------ EXTRACTED RECORDS
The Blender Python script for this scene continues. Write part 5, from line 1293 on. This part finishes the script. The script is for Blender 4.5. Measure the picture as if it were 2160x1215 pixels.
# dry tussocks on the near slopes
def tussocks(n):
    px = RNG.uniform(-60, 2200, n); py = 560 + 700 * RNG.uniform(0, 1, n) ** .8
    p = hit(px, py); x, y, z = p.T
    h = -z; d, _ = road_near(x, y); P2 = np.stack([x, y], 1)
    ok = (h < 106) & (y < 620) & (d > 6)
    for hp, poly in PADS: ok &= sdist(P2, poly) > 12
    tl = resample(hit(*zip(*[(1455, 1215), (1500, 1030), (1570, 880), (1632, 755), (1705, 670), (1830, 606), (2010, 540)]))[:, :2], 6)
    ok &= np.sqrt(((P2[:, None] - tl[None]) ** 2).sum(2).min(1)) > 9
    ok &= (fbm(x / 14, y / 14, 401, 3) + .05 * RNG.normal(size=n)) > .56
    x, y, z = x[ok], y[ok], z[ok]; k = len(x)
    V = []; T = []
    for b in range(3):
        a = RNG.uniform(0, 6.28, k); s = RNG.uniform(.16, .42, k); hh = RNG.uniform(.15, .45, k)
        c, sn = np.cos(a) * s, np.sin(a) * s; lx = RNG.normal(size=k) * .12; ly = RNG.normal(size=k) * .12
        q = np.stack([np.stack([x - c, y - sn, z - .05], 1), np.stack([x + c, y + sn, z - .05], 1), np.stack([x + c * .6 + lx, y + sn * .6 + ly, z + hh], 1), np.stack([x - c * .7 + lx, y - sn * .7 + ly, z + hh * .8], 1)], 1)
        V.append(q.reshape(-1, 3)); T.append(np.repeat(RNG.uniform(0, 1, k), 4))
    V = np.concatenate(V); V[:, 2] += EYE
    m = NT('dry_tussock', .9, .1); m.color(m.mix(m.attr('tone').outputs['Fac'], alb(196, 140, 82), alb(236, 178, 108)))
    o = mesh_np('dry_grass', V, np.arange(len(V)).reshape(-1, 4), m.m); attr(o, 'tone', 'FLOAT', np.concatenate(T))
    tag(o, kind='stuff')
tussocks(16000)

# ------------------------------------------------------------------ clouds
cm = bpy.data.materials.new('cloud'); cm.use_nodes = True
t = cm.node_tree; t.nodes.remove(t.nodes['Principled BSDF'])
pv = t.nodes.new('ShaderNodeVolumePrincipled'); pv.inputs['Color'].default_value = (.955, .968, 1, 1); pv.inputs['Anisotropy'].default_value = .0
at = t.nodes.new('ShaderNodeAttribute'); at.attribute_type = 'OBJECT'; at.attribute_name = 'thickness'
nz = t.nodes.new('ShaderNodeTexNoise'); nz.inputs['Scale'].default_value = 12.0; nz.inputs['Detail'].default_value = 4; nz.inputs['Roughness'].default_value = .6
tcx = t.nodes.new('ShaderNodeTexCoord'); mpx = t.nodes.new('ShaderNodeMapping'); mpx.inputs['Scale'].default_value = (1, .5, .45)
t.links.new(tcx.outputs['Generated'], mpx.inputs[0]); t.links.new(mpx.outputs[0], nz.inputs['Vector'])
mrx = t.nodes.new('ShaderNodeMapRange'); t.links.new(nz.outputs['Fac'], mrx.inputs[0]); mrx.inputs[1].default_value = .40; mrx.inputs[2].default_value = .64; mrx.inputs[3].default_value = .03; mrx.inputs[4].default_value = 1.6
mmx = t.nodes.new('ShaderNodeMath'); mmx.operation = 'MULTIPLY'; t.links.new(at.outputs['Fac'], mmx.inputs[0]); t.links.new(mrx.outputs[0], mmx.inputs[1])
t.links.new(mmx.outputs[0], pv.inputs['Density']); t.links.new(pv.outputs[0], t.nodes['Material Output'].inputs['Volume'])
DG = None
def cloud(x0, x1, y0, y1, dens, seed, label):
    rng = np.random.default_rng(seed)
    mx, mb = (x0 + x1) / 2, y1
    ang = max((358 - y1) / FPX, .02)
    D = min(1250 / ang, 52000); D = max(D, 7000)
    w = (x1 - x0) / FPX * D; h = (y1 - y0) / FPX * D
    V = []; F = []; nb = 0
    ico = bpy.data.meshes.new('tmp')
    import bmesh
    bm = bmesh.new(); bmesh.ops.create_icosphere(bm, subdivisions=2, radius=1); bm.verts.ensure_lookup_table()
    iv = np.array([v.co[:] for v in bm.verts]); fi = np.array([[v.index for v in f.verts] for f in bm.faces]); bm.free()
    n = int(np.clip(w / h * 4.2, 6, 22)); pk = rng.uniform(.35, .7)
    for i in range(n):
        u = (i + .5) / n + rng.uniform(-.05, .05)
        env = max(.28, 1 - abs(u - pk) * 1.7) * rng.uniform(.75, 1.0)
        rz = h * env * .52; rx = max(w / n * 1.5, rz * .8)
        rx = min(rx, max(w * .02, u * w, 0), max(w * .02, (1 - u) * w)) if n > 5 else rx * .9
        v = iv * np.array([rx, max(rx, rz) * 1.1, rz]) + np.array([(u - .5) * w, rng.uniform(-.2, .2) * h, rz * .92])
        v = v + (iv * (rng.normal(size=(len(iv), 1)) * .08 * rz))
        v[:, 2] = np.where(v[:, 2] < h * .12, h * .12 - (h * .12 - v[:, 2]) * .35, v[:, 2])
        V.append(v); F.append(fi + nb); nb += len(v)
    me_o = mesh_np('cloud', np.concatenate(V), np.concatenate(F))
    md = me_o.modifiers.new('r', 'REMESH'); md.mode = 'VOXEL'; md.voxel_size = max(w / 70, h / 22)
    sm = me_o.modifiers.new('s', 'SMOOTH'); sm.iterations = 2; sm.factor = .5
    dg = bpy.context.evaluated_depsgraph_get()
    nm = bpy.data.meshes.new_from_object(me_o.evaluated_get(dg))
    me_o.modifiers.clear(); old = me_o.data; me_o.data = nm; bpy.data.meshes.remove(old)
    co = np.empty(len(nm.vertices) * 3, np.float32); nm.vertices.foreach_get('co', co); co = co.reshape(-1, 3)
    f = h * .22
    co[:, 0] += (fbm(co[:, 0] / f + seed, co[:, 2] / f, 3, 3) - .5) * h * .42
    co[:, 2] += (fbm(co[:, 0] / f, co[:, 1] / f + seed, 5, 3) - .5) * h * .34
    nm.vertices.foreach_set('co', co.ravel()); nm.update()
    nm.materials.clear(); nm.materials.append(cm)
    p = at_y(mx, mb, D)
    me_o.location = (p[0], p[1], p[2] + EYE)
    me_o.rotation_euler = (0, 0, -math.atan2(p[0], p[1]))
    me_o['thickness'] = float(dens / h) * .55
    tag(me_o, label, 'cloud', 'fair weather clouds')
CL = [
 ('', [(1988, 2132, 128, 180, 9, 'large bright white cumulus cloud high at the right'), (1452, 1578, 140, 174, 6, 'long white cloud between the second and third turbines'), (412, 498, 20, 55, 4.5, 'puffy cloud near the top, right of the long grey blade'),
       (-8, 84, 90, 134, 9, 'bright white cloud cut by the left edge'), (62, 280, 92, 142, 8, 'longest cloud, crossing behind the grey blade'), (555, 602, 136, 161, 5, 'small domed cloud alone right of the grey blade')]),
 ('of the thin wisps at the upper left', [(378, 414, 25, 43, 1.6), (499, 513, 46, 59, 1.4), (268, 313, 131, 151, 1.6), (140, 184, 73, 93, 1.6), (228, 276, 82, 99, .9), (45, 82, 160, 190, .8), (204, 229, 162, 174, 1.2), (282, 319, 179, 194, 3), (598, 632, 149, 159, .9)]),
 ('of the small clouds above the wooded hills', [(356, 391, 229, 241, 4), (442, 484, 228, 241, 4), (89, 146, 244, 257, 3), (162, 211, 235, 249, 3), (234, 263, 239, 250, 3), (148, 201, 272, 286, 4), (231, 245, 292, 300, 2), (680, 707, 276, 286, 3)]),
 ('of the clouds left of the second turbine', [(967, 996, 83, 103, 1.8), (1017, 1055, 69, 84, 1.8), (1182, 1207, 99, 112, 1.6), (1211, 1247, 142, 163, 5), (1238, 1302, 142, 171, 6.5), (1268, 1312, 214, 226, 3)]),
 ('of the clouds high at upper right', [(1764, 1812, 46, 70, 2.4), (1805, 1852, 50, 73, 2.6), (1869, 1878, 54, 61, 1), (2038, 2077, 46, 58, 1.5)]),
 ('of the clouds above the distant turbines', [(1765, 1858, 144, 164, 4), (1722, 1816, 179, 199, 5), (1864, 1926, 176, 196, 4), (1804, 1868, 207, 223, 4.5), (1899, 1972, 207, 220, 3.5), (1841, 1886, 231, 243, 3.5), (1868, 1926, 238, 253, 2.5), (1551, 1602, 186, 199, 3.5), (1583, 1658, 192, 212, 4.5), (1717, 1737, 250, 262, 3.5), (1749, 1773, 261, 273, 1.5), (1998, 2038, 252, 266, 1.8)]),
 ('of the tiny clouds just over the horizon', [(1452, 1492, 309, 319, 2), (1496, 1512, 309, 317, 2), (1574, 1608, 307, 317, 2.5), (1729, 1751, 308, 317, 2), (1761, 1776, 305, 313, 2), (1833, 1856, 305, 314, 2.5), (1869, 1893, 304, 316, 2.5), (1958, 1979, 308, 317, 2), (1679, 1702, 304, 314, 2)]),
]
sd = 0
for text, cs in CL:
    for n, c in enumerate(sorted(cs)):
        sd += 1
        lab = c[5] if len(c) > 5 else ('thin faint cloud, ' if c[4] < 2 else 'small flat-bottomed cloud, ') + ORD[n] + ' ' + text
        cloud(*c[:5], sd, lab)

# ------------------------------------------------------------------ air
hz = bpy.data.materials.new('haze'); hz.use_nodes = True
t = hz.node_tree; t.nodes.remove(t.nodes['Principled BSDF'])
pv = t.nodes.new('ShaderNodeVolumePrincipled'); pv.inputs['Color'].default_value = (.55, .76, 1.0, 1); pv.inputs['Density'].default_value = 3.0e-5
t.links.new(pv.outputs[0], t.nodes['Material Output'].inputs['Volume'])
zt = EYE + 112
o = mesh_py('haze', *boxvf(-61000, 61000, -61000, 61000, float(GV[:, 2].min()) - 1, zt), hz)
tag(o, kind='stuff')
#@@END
------------
------ EXTRACTED RECORDS
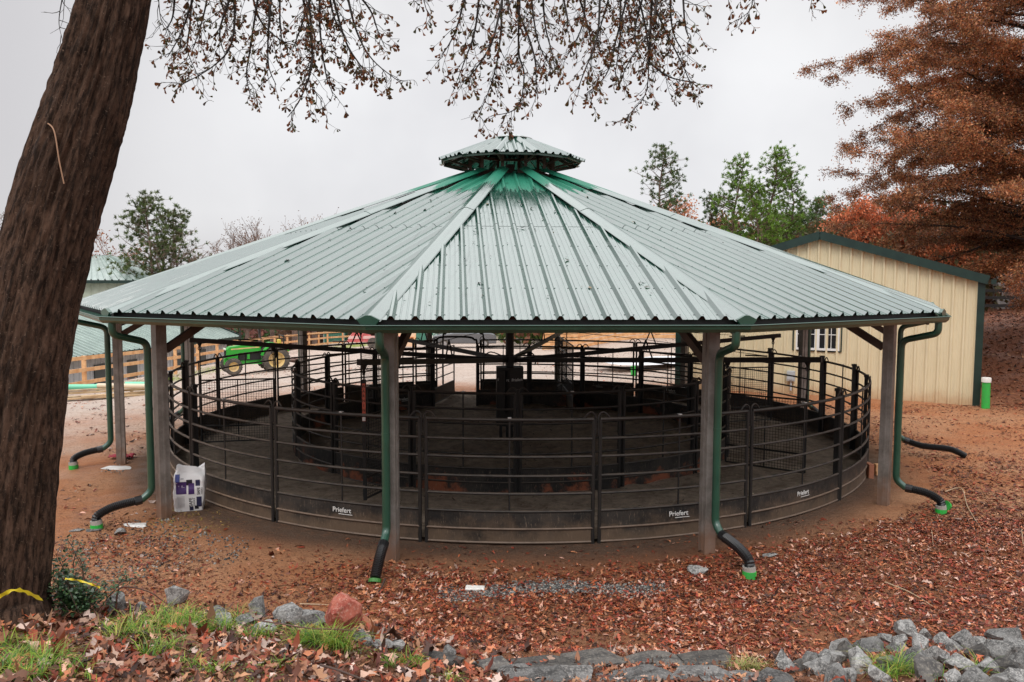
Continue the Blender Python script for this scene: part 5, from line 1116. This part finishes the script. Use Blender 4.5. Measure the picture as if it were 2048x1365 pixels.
------------
EXERCISE DETAILS
Copy every line above that holds the word "picture".

RESULT OF THIS TASK
The Blender Python script for this scene continues. Write part 5, from line 1293 on. This part finishes the script. The script is for Blender 4.5. Measure the picture as if it were 2160x1215 pixels.
Continue the Blender Python script for this scene: part 5, from line 1116. This part finishes the script. Use Blender 4.5. Measure the picture as if it were 2048x1365 pixels.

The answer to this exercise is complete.